GOAL OF THE EXERCISE =>
Reproduce the listing below in its entirety. Change nothing.
----------------------------------------
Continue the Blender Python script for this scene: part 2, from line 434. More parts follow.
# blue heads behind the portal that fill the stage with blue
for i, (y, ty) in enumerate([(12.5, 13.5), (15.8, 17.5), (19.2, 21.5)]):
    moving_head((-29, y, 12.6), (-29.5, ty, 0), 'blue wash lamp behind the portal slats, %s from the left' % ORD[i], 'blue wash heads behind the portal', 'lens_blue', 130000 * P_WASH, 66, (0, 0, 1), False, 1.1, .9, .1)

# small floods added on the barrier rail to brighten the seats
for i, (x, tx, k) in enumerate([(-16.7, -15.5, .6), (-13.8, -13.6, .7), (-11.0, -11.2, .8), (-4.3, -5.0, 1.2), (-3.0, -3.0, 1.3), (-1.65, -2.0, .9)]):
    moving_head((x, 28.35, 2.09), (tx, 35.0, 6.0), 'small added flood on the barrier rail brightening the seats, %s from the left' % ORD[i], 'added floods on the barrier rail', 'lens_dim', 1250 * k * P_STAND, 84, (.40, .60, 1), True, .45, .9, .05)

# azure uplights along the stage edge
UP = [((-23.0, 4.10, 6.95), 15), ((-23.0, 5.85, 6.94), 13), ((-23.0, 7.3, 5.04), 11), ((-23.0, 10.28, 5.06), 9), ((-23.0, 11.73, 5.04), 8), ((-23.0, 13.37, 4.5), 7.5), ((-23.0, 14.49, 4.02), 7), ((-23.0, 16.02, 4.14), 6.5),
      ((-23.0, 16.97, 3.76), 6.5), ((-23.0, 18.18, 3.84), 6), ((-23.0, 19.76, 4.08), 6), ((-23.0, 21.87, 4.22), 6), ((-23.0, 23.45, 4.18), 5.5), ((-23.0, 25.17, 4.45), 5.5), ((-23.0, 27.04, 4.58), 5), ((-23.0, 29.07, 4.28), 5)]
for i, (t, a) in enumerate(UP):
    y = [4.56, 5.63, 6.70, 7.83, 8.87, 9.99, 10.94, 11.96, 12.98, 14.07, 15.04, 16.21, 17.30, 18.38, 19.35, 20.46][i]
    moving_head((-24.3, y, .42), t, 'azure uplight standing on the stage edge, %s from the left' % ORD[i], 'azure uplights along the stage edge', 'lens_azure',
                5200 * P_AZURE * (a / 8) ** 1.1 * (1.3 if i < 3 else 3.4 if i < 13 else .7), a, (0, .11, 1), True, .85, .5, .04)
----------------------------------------
ANSWER TO THE TASK =>
Continue the Blender Python script for this scene: part 2, from line 434. More parts follow.
# blue heads behind the portal that fill the stage with blue
for i, (y, ty) in enumerate([(12.5, 13.5), (15.8, 17.5), (19.2, 21.5)]):
    moving_head((-29, y, 12.6), (-29.5, ty, 0), 'blue wash lamp behind the portal slats, %s from the left' % ORD[i], 'blue wash heads behind the portal', 'lens_blue', 130000 * P_WASH, 66, (0, 0, 1), False, 1.1, .9, .1)

# small floods added on the barrier rail to brighten the seats
for i, (x, tx, k) in enumerate([(-16.7, -15.5, .6), (-13.8, -13.6, .7), (-11.0, -11.2, .8), (-4.3, -5.0, 1.2), (-3.0, -3.0, 1.3), (-1.65, -2.0, .9)]):
    moving_head((x, 28.35, 2.09), (tx, 35.0, 6.0), 'small added flood on the barrier rail brightening the seats, %s from the left' % ORD[i], 'added floods on the barrier rail', 'lens_dim', 1250 * k * P_STAND, 84, (.40, .60, 1), True, .45, .9, .05)

# azure uplights along the stage edge
UP = [((-23.0, 4.10, 6.95), 15), ((-23.0, 5.85, 6.94), 13), ((-23.0, 7.3, 5.04), 11), ((-23.0, 10.28, 5.06), 9), ((-23.0, 11.73, 5.04), 8), ((-23.0, 13.37, 4.5), 7.5), ((-23.0, 14.49, 4.02), 7), ((-23.0, 16.02, 4.14), 6.5),
      ((-23.0, 16.97, 3.76), 6.5), ((-23.0, 18.18, 3.84), 6), ((-23.0, 19.76, 4.08), 6), ((-23.0, 21.87, 4.22), 6), ((-23.0, 23.45, 4.18), 5.5), ((-23.0, 25.17, 4.45), 5.5), ((-23.0, 27.04, 4.58), 5), ((-23.0, 29.07, 4.28), 5)]
for i, (t, a) in enumerate(UP):
    y = [4.56, 5.63, 6.70, 7.83, 8.87, 9.99, 10.94, 11.96, 12.98, 14.07, 15.04, 16.21, 17.30, 18.38, 19.35, 20.46][i]
    moving_head((-24.3, y, .42), t, 'azure uplight standing on the stage edge, %s from the left' % ORD[i], 'azure uplights along the stage edge', 'lens_azure',
                5200 * P_AZURE * (a / 8) ** 1.1 * (1.3 if i < 3 else 3.4 if i < 13 else .7), a, (0, .11, 1), True, .85, .5, .04)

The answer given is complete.